ROBERT SIEGEL, HOST:

The literary world was abuzz this year with the runaway success of "Fifty Shades of Grey," and J.K. Rowling's book for grown-up muggles. But it was Pulitzer Prize-winning novelist Philip Roth's retirement that got the attention of commentator Ben Dolnick.

BEN DOLNICK: This fall, in an interview with a French magazine, Philip Roth announced his retirement. "I no longer have the stamina to endure the frustration," he explained. Instead, he's been entertaining friends, playing with his iPhone, and eating meals prepared by a personal chef.

Few writers have done more to earn their retirements, and I wish him well. But I also expect a new novel from him no later than, say, the fall of 2014. It isn't that I question the sincerity of his intention to retire. What I question is whether he - the part of him that gives interviews, anyway - really has the final say in the matter.

Writers are notoriously unreliable, when it comes to their future plans. Stephen King announced his retirement in 2002, and has since continued to publish like, well, Stephen King. Short story writer Alice Munro announced hers in 2006, a couple of collections ago. It isn't only on the page that writers tend to fictionalize. They aren't - I don't think - being deliberately deceptive. There are plenty of times in a typical writing day when retirement seems, even to someone much younger than 80, like the sweetest imaginable relief.

But fiction emanates from an organ every bit as mysterious, and as much beyond conscious control, as the liver. The actual work of being a writer - the generation of plots and characters, the resolving of tangled chapter transitions - goes on while you sleep or shower, or walk the dog. You might as well announce your retirement from metabolizing sugar.
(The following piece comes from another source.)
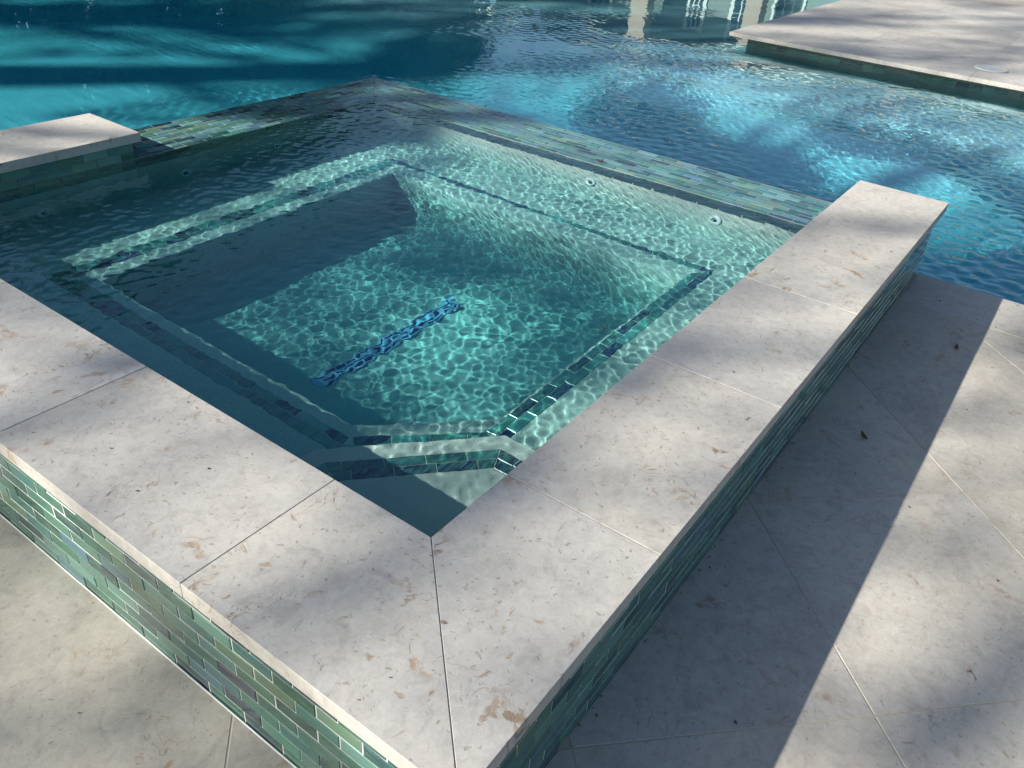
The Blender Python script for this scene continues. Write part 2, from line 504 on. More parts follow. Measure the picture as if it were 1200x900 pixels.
# ------------------------------------------------------------------ pool basin, ground, deck bed
def quad_strip(loops_a, loops_b): pass
def basin_mesh(name, quads, mat):
    v = []; f = []
    for qd in quads:
        i = len(v); v += [P(*p) for p in qd]; f.append(tuple(range(i, i + len(qd))))
    o = new_obj(name, mesh_from(name, v, f, mat))
    o.cycles.is_caustics_receiver = True
    return tag(o, kind='structure')
FLOOR, SHELF, SHELF_X = -3.5, -1.9, 17.6
B = 0.06
basin_mesh('pool_basin', [
    # floor: beside the spa, in front of it, and the shallow shelf towards the platform
    [(PX0 - B, 7.6, FLOOR), (7.6, 7.6, FLOOR), (7.6, PY1 + B, FLOOR), (PX0 - B, PY1 + B, FLOOR)],
    [(7.6, PY0 - B, FLOOR), (14.2, PY0 - B, FLOOR), (14.2, PY1 + B, FLOOR), (7.6, PY1 + B, FLOOR)],
    [(14.2, PY0 - B, FLOOR), (SHELF_X, PY0 - B, SHELF), (SHELF_X, PY1 + B, SHELF), (14.2, PY1 + B, FLOOR)],
    [(SHELF_X, PY0 - B, SHELF), (PX1 + B, PY0 - B, SHELF), (PX1 + B, PY1 + B, SHELF), (SHELF_X, PY1 + B, SHELF)],
    # sides
    [(PX0 - B, 7.6, FLOOR), (PX0 - B, PY1 + B, FLOOR), (PX0 - B, PY1 + B, -0.95), (PX0 - B, 7.6, -0.95)],
    [(PX0 - B, PY1 + B, FLOOR), (PX1 + B, PY1 + B, FLOOR), (PX1 + B, PY1 + B, -0.95), (PX0 - B, PY1 + B, -0.95)],
    [(PX1 + B, PY1 + B, FLOOR), (PX1 + B, PY0 - B, FLOOR), (PX1 + B, PY0 - B, -0.95), (PX1 + B, PY1 + B, -0.95)],
    [(PX1 + B, PY0 - B, FLOOR), (7.6, PY0 - B, FLOOR), (7.6, PY0 - B, -0.95), (PX1 + B, PY0 - B, -0.95)],
    [(7.69, PY0 - B, FLOOR), (7.69, -0.94, FLOOR), (7.69, -0.94, -0.95), (7.69, PY0 - B, -0.95)],
    [(7.69, -0.94, FLOOR), (7.69, 7.69, FLOOR), (7.69, 7.69, -0.9), (7.69, -0.94, -0.9)],
    [(7.69, 7.69, FLOOR), (PX0 - B, 7.69, FLOOR), (PX0 - B, 7.69, -0.9), (7.69, 7.69, -0.9)],
], M['pool_plaster'])

M['lawn'] = simple_mat('lawn', (0.045, 0.085, 0.022), 0.9, 9, 0.5, 0.8)
BIG = 1500.0
def ground_ring():
    z = -0.96
    hx0, hx1, hy0, hy1 = PX0 - B, PX1 + B, PY0 - B, PY1 + B
    v = [P(-BIG, -BIG, z), P(BIG, -BIG, z), P(BIG, BIG, z), P(-BIG, BIG, z),
         P(hx0, hy0, z), P(hx1, hy0, z), P(hx1, hy1, z), P(hx0, hy1, z)]
    f = [(0, 1, 5, 4), (1, 2, 6, 5), (2, 3, 7, 6), (3, 0, 4, 7)]
    return tag(new_obj('ground', mesh_from('ground', v, f, M['lawn'])), kind='structure')
ground_ring()

deck = slab('deck', rect(PX0 - 8, 7.68, PY0 - 8, -0.90), -1.6, -0.8835, M['joint'])
tag(deck, kind='structure')
deck_b = slab('deck', rect(PX0 - 8, -0.92, -0.899, 7.68), -1.6, -0.8835, M['joint'])
tag(deck_b, kind='structure')

# diagonal pavers cut against the walls and the border course
CELL = 2.47; GAP = 0.0045
def pavers(parent, x0, x1, y0, y1, view):
    for iu in range(-14, 15):
        for iv in range(-14, 15):
            u0 = -1.01 + CELL * iu; s0 = 3.45 + CELL * iv
            pts = []
            for (u, s) in ((u0 + GAP, s0 + GAP), (u0 + CELL - GAP, s0 + GAP), (u0 + CELL - GAP, s0 + CELL - GAP), (u0 + GAP, s0 + CELL - GAP)):
                pts.append(((u + s) / 2, (u - s) / 2))
            if area(pts) < 0: pts = pts[::-1]
            for a, b, c in ((1, 0, x1), (-1, 0, -x0), (0, 1, y1), (0, -1, -y0)):
                pts = clip(pts, a, b, c)
                if len(pts) < 3: break
            if len(pts) < 3 or area(pts) < 0.03: continue
            clean = [pts[i] for i in range(len(pts)) if math.dist(pts[i], pts[i - 1]) > 0.02]
            if len(clean) < 3: continue
            slab('paver', clean, -0.98, -DECK + random.uniform(-0.0015, 0.0015), M['paver'], parent, 0.0012)
pavers(deck, -6.0, 6.815, -7.5, -0.945, None)
pavers(deck_b, -6.0, -0.965, -0.94, 6.0, None)
for k in range(4):
    ya = -0.95 - 1.95 * k
    slab('border_paver', rect(6.835, 7.76, ya - 1.94, ya), -0.98, -DECK, M['paver'], deck, 0.006)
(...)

If Roth does, in fact, reverse himself, he'll find a precedent in the life of his own character, Nathan Zuckerman. Almost 30 years ago, in the novel "The Anatomy Lesson," Roth imagined something very like his recent retirement. At the end of that book, Roth's alter ego, Zuckerman, decides that he's had it with being a writer. He's going to become a doctor instead. All this indispensable work to be done, he thinks - and he'd given his fanatical devotion to sitting with a typewriter, alone in a room. There were six Zuckerman books still to come.